Is that really the case? An analysis of ‘fact-based’ arguments of Victorian politicians during the 2017 voluntary assisted dying debate. (1050)

Rebecca Meehan 1 , Lindy Willmott 1 , Ben White 1 , Katrine Del Villar 1
  1. Australian Centre for Health Law Research, Faculty of Law, Queensland University of Technology, Brisbane, Qld, Australia

Australian parliamentarians have been debating law reform on voluntary assisted dying (VAD) for decades with more than 50 bills tabled since 1993. While these reform attempts have almost universally failed, we are now faced with a different reform environment. Victoria passed the Voluntary Assisted Dying Act in November 2017, legislation will be tabled in Western Australia later this year, and Parliamentary Committee reviews are under way (or completed) in Queensland, South Australia and the Australian Capital Territory.

Individual views on VAD are typically informed by a person’s moral stance on the topic (based on their personal values), and their understanding of the practical implications of allowing VAD (based on evidence). This is also the case for our politicians. Politicians can legitimately have different moral stances on the topic of VAD. However, if politicians are deciding whether or not to support reform based on their perceptions of how VAD regimes actually operate, and associated effects of introducing legislation, it is critical for the evidence that they are relying on to be accurate.
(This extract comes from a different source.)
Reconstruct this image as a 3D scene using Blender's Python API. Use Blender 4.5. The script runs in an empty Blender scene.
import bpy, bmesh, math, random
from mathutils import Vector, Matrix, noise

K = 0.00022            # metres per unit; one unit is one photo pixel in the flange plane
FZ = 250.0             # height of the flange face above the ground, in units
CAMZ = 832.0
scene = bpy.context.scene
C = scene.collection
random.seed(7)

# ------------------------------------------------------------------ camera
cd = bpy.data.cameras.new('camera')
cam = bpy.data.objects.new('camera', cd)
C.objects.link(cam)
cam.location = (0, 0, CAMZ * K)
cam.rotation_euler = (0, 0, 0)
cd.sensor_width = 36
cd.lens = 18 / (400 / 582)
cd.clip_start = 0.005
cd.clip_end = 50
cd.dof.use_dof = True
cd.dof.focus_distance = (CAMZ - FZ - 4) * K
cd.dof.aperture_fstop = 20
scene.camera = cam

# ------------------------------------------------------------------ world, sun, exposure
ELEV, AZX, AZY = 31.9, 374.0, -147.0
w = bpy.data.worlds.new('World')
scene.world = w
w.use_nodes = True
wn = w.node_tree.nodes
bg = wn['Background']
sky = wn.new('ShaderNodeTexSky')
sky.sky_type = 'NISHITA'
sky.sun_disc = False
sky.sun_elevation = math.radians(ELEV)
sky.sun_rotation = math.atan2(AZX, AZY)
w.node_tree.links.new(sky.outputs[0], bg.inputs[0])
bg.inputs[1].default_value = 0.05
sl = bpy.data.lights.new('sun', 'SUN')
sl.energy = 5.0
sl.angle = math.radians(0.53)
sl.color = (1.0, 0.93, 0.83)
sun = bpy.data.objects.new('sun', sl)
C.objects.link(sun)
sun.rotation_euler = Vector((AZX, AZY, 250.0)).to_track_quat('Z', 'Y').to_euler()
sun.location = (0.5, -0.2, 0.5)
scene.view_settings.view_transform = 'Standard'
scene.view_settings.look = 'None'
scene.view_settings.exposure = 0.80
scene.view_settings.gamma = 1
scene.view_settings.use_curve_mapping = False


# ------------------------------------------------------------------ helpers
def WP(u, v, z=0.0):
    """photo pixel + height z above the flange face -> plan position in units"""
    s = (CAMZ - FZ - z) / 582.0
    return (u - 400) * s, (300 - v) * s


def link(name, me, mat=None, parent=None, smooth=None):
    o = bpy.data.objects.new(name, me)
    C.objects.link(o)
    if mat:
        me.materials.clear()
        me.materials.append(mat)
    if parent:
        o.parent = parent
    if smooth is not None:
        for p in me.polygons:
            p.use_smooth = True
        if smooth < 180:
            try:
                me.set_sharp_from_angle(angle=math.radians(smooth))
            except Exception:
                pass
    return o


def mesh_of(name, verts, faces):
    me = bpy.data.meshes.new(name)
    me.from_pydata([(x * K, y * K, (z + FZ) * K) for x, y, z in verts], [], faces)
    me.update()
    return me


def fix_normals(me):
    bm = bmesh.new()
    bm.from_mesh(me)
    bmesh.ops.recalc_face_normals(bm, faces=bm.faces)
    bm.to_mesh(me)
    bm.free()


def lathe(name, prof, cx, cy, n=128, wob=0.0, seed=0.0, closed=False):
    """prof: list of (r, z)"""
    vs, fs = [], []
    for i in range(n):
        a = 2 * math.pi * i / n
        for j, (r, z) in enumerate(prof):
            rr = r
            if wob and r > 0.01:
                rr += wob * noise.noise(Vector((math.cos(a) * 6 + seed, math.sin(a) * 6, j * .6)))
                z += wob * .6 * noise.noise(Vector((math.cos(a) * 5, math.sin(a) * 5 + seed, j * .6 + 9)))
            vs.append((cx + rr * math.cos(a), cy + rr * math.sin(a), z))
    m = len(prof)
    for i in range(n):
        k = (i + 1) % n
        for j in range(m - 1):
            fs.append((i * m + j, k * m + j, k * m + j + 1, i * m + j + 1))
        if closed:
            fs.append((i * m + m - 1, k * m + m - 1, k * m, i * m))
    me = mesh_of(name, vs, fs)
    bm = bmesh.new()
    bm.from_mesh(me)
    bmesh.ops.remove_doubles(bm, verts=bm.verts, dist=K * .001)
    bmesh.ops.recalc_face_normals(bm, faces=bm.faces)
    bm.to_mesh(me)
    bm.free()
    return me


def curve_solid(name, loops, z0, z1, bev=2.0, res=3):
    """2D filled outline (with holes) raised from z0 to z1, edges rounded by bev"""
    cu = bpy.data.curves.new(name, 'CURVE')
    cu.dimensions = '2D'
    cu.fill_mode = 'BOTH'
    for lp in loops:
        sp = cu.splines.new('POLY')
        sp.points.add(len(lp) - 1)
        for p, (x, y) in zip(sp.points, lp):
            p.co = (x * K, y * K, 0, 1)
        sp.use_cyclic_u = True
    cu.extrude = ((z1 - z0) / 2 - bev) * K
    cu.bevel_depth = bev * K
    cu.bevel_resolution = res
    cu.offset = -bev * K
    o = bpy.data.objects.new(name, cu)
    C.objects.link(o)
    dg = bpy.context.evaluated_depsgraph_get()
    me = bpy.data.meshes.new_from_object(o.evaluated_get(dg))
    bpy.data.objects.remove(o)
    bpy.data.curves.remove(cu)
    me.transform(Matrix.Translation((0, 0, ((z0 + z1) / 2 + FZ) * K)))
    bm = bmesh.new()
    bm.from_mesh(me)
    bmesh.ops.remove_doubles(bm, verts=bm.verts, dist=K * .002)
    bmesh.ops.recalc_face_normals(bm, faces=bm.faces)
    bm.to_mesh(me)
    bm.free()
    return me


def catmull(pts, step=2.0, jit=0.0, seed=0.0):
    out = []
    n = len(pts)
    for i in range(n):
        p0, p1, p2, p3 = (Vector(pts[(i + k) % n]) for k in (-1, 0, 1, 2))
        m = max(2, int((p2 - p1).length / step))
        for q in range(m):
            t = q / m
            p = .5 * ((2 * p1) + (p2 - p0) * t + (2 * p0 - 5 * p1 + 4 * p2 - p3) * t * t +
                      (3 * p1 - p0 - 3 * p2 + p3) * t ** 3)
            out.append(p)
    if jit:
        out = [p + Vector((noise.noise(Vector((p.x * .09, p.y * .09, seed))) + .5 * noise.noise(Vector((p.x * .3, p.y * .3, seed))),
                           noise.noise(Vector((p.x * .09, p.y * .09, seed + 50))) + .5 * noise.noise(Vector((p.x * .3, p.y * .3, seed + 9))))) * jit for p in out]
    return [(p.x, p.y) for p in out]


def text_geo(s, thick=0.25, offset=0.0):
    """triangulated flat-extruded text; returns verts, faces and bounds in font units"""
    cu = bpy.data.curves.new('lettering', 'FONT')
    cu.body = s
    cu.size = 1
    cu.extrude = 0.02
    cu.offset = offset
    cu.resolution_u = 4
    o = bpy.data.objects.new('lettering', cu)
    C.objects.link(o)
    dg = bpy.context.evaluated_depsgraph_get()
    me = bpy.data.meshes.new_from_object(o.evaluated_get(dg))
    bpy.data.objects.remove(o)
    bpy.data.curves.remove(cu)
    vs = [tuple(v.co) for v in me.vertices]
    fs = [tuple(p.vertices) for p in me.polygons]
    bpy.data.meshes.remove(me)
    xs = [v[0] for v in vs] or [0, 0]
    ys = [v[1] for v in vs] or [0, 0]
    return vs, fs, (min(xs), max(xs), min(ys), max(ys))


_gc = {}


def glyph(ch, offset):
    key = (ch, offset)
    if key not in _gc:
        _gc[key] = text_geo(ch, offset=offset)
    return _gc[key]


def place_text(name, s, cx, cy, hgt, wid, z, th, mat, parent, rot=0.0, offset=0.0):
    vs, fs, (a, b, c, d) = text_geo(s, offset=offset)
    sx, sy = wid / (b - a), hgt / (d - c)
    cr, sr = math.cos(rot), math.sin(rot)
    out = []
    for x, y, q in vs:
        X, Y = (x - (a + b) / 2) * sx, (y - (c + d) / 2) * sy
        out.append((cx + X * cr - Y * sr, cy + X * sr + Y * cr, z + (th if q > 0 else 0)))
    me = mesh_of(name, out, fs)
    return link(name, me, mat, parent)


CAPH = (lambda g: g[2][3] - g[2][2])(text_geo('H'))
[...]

This presentation reports on whether the assertions of fact made by politicians during the Victorian debates can be supported by evidence. The authors have analysed Hansard of the second reading debate for the Voluntary Assisted Dying Bill 2017 in the Victorian Legislative Assembly to identify the ‘fact-based’ claims, and have examined the evidence to determine whether those claims can be supported. We hope this analysis will inform further parliamentary debates, and encourage politicians to pursue evidence-based reform.